The only other way around this is to make every possible consumer of the event-based system strongly idempotent, which (in most of the problem spaces I've worked in) is a pipe dream; a large portion certainly can be idempotent, but it's very hard to have a completely idempotent system. Keep in mind, anything with the element of time tends not to be idempotent, and since event systems inherently have the element of time made available to them (queueing), idempotency becomes even harder with event based systems.

A rule of thumb when I am designing systems is that a data point should only have one point of persistence ("persistence" here means having a lifetime that extends beyond the uptime of the system itself). Perhaps you have multiple databases, but those databases should not have redundant (overlapping) points of information.
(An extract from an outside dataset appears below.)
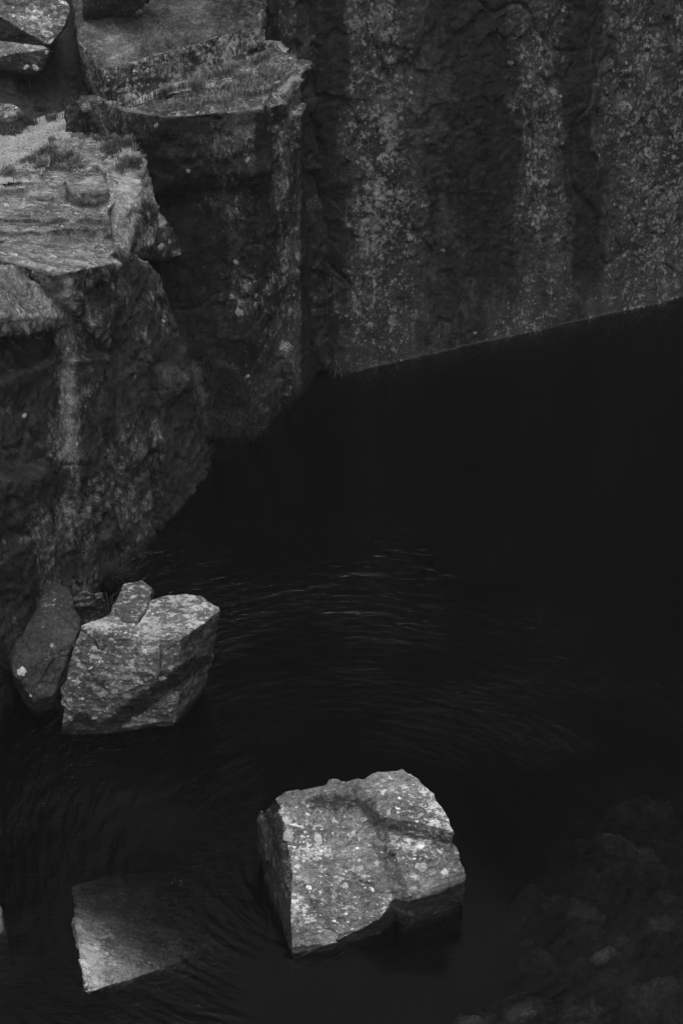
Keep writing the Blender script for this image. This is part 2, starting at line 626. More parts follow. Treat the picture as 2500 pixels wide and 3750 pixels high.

This is the same spirit of "source of truth", but that term tends to imply a single source of truth, which isn't inherently necessary (though in many cases, very much desirable).

Kafka, and message queues or caches like it (e.g. Redis with persistence turned on), breaks this guarantee - if the persistence isn't perfectly synchronized, then you have, essentially, two points of persistence for the same piece of information, which can (and does) cause synchronization issues, leading you into the famously treaterous territory of cache invalidation problems.

As with most technologies, you can reduce your usage of them to a point that they will work for you with reasonable guarantees - at which point, however, you're probably better off using a simpler technology altogether.